The judge described the “loan” as “a fiction” and “an accounting treatment invented after the fact”.
The judge noted another exchange with an adviser, in which Drumm asked that the make of his Mercedes vehicles be removed from filings to be made public so that the “media can go fish”. This, he said, illustrated that Drumm wasn’t a “mere passive and obedient receiver of advice here”.
“Drumm showed great concern about details, appearances and minimising the richness of his profile,” concluded the judge.
He rejected the “so stupid” defence: Drumm claimed no one would be so stupid as to attempt what he was accused of, knowing that he would forfeit a chance to escape multimillion-euro debts.

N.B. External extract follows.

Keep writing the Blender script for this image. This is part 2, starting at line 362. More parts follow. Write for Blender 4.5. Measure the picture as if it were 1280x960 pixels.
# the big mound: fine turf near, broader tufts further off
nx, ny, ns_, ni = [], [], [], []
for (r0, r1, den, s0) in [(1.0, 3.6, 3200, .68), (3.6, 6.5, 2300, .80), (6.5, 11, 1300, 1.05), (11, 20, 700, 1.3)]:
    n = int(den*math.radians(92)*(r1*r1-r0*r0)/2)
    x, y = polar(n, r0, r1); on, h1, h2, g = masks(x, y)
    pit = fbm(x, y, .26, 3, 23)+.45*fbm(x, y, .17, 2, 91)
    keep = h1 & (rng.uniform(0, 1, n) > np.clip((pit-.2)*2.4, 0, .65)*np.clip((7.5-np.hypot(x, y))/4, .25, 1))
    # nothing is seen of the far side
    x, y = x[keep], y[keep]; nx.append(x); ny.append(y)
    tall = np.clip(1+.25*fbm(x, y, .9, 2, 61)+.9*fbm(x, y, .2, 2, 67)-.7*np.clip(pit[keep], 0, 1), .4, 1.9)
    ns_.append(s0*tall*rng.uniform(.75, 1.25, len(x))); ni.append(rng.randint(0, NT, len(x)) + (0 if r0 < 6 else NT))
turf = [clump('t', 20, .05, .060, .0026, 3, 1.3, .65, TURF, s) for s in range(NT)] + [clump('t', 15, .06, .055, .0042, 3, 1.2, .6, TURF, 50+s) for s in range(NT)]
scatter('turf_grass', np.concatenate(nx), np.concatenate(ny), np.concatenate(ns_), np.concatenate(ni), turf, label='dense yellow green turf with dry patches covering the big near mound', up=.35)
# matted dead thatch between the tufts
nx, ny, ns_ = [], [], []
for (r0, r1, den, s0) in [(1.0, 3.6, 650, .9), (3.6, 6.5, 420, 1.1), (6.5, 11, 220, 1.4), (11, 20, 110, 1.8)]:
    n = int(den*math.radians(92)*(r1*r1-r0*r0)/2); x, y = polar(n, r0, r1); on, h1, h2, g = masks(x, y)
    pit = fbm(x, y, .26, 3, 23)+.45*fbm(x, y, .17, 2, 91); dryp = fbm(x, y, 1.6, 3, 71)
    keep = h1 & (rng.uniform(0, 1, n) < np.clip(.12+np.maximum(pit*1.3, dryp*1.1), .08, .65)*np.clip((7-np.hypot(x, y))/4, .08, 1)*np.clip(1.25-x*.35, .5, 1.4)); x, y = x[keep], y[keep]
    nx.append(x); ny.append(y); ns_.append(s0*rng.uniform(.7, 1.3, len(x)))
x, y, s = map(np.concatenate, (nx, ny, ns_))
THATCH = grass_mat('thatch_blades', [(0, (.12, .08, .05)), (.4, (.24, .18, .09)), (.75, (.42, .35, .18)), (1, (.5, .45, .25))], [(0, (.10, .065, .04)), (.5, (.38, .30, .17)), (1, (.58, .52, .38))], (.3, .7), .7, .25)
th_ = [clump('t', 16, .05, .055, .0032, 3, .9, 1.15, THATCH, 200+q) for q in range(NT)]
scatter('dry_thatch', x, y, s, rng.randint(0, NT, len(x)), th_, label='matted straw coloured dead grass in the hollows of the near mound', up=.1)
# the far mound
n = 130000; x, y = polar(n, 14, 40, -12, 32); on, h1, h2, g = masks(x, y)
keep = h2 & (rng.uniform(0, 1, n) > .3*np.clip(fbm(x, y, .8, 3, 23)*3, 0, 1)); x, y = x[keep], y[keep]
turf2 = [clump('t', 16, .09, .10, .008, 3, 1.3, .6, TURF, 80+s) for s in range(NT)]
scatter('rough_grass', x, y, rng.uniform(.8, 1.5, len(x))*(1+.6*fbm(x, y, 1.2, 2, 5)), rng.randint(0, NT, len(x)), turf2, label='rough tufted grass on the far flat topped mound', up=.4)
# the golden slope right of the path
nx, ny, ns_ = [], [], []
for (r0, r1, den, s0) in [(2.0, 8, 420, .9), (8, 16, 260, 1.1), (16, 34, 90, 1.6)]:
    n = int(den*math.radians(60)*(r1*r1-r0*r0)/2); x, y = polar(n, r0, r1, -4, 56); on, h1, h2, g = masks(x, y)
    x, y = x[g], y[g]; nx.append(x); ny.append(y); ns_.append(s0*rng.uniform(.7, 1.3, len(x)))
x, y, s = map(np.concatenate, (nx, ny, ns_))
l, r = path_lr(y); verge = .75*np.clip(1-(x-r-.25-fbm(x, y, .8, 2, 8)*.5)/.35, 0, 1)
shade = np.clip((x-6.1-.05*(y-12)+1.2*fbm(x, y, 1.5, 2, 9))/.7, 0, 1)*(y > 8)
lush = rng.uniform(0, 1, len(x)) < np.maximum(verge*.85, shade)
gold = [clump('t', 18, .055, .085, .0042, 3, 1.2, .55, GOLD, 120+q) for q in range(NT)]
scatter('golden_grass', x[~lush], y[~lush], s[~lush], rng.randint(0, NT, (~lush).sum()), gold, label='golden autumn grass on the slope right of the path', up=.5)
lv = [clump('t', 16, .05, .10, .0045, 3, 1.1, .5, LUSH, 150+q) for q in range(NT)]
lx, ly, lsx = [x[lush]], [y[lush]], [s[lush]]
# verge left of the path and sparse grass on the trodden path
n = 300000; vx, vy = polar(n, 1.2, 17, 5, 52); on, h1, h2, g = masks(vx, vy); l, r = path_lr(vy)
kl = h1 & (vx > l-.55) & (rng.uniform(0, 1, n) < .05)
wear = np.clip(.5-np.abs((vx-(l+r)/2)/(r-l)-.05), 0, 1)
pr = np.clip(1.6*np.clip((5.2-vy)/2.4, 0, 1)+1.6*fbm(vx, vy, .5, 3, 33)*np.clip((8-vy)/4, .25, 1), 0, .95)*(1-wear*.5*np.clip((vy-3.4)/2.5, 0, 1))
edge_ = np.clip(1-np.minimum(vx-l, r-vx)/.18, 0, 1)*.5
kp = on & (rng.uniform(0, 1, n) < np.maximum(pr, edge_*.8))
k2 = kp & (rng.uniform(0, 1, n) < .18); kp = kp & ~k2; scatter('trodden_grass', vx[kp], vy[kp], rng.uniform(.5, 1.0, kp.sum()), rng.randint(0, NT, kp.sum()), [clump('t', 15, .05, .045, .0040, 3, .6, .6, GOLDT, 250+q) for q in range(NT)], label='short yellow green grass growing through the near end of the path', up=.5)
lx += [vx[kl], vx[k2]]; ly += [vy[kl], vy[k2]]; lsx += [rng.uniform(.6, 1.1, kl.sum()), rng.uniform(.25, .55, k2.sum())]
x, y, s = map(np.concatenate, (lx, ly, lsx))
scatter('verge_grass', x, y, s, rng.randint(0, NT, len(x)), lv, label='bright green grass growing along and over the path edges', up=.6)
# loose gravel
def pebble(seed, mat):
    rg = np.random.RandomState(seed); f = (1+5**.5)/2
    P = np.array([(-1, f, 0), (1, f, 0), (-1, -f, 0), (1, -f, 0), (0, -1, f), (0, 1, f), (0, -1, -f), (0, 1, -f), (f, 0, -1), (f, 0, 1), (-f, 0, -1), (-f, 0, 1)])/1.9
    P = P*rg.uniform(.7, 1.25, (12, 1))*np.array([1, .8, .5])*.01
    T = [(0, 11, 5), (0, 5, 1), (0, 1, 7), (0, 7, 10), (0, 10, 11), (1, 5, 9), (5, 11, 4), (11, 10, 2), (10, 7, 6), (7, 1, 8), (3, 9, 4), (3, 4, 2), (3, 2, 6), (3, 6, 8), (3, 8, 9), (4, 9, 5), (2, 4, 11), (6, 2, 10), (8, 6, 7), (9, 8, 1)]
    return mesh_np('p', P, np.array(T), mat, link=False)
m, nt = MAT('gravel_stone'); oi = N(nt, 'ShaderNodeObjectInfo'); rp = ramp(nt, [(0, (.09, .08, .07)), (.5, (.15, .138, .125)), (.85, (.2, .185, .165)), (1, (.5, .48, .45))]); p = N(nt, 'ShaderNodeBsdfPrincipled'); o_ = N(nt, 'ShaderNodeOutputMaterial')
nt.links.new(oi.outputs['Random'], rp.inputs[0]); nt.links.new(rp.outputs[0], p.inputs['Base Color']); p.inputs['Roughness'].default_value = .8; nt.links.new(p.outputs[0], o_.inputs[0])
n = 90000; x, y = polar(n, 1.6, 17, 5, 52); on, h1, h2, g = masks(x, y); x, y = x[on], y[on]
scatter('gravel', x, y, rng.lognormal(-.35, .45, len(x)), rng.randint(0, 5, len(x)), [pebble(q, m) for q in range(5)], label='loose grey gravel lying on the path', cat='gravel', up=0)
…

To consider his argument, the judge delved deep into Drumm’s character. He described him as a “quick thinker, adept in testimony intended to deflect, misdirect, avoid, fabricate”.
That Drumm misunderstood what he was supposed to have disclosed as to some transfers and “simply forgot several others” was “exceedingly implausible,” the judge said.
“I have no trouble finding him capable of the kind of stupidity of which he stands accused,” said the judge.
On the reasons for the transfers, the judge questioned Lorraine Drumm’s request for money – “like a million euro,” she told the court she sought from her husband – on the basis that she was concerned about their severely strained marriage and how the banking crisis was putting stress on his health. She wanted money for herself and her children.
Motivating factors
“As for Mrs Drumm, I do not believe that she was motivated by a need for protection from possible alienation from Drumm any more than she was motivated by a fear of Drumm’s creditors,” said the judge.
Both were “motivated first and foremost” by a desire to shelter their assets from seizure by Drumm’s creditors, especially Anglo, he said.
To deny Drumm a discharge, the court was only required to find a single count out of 52 objections presented by IBRC. In the end, the judge found 30 counts, finding “a wide preponderance of evidence” that he knowingly and fraudulently omitted asset transfers.
Meticulous
“Drumm is intelligent, very sophisticated in the kinds of accounting and financial issues he was addressing in [his statements], meticulous, involved in the details of his bankruptcy filing, controlling, not one who would simply turn these matters over to counsel to handle for him,” he said.
“Over a period of two years, while insolvent and facing legal action on $11 million of debt by IBRC, he had carefully transferred considerable value in cash and real estate to Mrs Drumm, to keep it from IBRC,” the judge said.
The court allows Drumm 14 days to appeal the judgment. One legal source questioned the prospect of this happening, given how “bullet-proof” the judge’s detailed ruling was, seven months in the writing.
Drumm faces financial ruin. However, given the judge’s findings, he has only himself to blame for failing – as the former banker himself described the US bankruptcy process – to “get naked in public” by disclosing everything about his finances to the court.